Her 90 film career, two Oscars (with which she said she would juxtapose the Egyptian prize on her mantelpiece), her professional and personal affairs with filmmakers (from Vittorio De Sica and Marcello Mastroianni) and, "on condition that there be a good script," even a (joke?) future collaboration with actor Hussein Fahmi, director of the Cairo Festival, are but a few of the topics that came up during the conference, and to which Loren's responses unfailingly charmed her audience.
Loren was perceptive and down to earth all throughout the litany of questions -- and insisted that motherhood had been far more fulfilling than international stardom. Early struggles, present endeavours (a period drama set in her native Naples) and future hopes: at 66 years of age, neither beauty nor wit have let her down. "I started at 16," she declared with confidence. "I hope to keep going -- forever."

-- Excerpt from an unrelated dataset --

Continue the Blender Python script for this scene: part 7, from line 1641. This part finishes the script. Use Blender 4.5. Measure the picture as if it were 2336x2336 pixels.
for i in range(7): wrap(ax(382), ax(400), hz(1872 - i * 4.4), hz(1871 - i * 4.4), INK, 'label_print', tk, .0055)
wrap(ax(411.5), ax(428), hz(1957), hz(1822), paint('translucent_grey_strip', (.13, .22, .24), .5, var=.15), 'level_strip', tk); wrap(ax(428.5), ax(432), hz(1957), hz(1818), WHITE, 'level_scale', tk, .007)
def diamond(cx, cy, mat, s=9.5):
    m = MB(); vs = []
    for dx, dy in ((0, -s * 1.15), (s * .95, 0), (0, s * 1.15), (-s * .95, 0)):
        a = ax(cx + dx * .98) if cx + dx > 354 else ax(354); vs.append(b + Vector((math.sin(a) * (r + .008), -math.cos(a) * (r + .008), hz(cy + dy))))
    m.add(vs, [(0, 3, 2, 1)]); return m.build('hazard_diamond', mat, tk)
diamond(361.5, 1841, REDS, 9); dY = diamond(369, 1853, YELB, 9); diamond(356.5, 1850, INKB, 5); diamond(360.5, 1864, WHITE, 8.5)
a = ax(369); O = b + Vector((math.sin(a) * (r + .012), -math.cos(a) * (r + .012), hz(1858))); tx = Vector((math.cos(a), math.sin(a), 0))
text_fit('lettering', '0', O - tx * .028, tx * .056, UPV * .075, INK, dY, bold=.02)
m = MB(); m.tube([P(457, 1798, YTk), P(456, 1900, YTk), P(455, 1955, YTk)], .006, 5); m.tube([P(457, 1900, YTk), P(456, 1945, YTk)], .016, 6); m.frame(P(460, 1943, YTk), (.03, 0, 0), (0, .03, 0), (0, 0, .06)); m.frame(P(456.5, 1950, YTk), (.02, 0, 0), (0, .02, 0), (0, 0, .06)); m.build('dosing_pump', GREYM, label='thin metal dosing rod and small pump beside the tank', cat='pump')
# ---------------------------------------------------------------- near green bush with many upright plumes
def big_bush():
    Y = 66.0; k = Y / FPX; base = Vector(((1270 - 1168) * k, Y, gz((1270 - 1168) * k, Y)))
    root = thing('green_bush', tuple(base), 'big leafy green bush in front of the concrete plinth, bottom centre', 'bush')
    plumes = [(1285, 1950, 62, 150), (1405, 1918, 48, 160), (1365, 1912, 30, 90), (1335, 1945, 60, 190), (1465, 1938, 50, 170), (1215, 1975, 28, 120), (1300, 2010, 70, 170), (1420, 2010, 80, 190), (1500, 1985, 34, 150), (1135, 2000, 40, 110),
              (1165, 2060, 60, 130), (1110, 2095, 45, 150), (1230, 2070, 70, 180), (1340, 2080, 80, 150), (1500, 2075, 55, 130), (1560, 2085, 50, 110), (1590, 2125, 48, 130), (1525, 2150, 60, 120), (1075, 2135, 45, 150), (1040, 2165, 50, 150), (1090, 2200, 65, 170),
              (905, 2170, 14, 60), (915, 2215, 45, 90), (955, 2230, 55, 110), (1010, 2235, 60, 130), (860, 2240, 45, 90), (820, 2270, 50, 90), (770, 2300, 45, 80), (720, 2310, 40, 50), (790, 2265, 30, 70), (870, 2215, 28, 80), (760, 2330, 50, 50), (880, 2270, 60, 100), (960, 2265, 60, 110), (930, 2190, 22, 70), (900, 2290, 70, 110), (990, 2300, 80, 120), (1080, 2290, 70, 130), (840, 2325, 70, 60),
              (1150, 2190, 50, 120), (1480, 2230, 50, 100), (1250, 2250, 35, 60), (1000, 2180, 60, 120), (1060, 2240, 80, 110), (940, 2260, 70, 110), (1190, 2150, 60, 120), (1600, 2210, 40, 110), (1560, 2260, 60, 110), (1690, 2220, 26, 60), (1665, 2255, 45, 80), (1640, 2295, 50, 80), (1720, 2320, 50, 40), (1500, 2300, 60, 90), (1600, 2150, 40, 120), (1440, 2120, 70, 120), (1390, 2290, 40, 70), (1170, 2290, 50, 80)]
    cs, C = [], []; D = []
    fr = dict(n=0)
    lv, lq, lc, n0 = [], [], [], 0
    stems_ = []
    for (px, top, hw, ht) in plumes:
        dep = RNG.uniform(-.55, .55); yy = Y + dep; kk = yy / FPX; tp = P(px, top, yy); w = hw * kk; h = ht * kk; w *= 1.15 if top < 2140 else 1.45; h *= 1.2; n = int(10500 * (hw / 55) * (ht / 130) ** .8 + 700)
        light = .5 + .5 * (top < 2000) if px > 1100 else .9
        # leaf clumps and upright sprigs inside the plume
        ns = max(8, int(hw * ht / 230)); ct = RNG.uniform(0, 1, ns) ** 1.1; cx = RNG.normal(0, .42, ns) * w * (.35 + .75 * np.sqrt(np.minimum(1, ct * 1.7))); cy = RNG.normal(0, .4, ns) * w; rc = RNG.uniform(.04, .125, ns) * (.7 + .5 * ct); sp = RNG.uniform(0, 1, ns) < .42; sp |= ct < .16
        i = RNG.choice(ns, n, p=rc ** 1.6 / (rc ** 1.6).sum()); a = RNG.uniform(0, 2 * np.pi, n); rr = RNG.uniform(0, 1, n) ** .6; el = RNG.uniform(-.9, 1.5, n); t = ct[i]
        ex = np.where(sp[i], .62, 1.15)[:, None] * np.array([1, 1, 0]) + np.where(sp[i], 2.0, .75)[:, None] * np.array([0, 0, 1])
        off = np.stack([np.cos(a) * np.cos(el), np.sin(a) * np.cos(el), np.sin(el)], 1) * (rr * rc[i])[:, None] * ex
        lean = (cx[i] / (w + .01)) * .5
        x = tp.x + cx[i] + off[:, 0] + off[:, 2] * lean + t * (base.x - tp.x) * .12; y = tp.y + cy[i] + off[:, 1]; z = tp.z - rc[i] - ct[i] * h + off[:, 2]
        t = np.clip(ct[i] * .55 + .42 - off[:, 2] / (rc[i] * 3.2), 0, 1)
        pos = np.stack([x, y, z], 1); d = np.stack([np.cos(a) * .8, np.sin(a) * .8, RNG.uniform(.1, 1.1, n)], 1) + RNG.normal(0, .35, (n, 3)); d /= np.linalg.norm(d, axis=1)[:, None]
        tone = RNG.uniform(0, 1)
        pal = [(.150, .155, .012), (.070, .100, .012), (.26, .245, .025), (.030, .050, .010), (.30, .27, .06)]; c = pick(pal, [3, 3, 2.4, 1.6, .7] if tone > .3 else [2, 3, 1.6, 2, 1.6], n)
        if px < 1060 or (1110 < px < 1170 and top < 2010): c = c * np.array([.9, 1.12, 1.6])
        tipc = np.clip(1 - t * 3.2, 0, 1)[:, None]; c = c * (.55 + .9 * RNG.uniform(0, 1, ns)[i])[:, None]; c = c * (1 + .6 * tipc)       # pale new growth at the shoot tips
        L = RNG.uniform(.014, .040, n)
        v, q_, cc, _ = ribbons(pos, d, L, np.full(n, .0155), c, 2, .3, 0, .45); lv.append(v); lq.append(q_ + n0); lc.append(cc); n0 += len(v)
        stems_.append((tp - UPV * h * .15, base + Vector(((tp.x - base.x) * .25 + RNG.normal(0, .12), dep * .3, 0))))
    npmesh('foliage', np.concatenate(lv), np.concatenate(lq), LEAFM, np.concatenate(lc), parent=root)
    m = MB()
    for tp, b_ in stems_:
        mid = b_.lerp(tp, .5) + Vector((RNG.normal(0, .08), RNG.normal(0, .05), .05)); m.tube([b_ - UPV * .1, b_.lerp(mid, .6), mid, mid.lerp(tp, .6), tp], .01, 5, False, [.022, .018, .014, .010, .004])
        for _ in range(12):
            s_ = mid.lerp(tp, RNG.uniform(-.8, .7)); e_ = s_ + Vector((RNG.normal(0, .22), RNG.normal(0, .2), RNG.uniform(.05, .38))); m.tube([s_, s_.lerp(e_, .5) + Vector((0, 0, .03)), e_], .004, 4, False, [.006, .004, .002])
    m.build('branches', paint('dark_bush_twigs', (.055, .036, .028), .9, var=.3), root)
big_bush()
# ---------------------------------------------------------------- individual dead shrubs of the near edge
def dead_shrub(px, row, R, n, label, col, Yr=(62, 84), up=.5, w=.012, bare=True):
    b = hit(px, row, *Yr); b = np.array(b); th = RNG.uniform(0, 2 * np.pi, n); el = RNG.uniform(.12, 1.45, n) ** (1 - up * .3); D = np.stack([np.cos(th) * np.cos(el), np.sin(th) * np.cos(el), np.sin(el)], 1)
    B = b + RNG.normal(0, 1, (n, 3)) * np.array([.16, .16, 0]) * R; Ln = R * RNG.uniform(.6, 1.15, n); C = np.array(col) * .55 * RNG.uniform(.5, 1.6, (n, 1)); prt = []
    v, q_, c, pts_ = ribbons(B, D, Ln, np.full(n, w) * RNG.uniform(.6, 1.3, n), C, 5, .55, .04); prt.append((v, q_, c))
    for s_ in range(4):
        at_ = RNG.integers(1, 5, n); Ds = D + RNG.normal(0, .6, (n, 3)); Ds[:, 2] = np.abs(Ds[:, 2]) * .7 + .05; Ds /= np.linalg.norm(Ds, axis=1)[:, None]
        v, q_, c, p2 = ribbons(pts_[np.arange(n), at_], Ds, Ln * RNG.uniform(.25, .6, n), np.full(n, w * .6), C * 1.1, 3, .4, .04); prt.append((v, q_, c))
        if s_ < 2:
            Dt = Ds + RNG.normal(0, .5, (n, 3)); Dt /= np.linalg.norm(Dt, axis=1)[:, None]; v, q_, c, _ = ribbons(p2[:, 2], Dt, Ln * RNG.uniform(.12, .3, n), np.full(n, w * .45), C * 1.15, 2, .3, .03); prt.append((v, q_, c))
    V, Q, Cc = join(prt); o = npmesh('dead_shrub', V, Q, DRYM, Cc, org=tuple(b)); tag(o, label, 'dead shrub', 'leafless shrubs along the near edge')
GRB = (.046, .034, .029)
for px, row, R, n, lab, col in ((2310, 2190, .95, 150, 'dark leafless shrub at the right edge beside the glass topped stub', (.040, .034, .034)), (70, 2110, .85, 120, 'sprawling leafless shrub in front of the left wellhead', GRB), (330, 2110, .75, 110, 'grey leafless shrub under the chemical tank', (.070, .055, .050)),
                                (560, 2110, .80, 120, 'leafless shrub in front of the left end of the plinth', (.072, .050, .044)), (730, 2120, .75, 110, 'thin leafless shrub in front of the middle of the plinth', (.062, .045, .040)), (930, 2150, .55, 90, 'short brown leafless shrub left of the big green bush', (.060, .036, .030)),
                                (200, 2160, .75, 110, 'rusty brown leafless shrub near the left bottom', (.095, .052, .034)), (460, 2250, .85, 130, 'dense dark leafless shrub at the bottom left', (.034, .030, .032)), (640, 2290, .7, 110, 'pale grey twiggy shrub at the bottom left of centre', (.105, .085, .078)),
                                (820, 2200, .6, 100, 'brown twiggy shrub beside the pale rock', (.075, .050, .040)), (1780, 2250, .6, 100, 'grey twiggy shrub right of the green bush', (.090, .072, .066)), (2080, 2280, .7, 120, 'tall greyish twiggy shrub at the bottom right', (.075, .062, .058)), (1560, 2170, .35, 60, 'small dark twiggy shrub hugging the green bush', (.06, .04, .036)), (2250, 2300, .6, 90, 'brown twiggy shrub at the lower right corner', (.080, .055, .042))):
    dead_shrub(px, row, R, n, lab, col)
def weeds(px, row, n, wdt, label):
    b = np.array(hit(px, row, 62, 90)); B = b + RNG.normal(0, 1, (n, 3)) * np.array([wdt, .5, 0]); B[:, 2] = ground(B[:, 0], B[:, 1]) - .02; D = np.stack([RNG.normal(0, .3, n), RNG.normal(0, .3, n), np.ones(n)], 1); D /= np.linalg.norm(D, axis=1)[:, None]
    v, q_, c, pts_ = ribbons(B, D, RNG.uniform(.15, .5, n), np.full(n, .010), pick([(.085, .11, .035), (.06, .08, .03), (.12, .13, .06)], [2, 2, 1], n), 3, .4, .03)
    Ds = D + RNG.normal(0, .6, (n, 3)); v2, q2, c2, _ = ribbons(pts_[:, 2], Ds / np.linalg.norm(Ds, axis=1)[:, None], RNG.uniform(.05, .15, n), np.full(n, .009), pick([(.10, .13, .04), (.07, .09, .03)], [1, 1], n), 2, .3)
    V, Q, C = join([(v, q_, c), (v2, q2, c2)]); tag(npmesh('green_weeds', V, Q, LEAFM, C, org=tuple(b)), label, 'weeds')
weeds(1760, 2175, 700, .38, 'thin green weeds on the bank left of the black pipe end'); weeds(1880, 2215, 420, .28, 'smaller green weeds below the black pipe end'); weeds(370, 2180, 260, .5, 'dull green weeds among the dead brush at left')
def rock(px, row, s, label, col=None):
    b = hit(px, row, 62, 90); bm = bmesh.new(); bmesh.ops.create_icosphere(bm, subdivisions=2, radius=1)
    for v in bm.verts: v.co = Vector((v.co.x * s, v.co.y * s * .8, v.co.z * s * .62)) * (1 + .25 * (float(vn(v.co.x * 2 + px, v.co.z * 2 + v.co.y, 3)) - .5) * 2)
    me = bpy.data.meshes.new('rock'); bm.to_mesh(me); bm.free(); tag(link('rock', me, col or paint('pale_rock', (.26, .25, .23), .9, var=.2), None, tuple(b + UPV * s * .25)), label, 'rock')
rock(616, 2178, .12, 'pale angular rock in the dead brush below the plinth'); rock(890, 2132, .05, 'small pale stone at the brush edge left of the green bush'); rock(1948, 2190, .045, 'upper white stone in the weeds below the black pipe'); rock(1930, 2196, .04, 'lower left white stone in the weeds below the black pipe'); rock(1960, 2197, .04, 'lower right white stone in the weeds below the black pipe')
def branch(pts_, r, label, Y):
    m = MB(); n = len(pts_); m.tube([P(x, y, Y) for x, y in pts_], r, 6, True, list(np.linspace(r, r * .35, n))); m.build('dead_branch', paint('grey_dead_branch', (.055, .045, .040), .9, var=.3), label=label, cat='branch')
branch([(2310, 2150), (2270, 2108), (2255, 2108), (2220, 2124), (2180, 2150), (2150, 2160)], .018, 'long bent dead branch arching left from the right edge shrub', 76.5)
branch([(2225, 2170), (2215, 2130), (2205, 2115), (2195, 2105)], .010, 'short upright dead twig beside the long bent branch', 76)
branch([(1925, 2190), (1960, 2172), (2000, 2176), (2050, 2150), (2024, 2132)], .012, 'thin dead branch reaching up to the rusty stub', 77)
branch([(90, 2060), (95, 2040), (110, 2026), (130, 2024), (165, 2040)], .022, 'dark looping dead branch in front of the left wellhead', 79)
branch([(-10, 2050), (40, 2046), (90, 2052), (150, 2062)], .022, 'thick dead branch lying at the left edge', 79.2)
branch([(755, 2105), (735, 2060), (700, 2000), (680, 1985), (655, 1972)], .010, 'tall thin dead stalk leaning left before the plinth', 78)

On working with Charlie Chaplin (The Countess from Hong Kong): "It was a great honour to work with him, of course, but you can't imagine how much I learned from the experience. As soon as I was given the script, I accepted, I didn't even bother to read it before deciding. Had he given me the telephone directory and asked me to recite it, I would have done so without even thinking."
On Omar El-Sherif (opposite whom she starred in three films): "He is a very good actor. We were both very lucky to stumble upon such good work together. It was really more than a miracle, how well we got on and how quickly we took to it."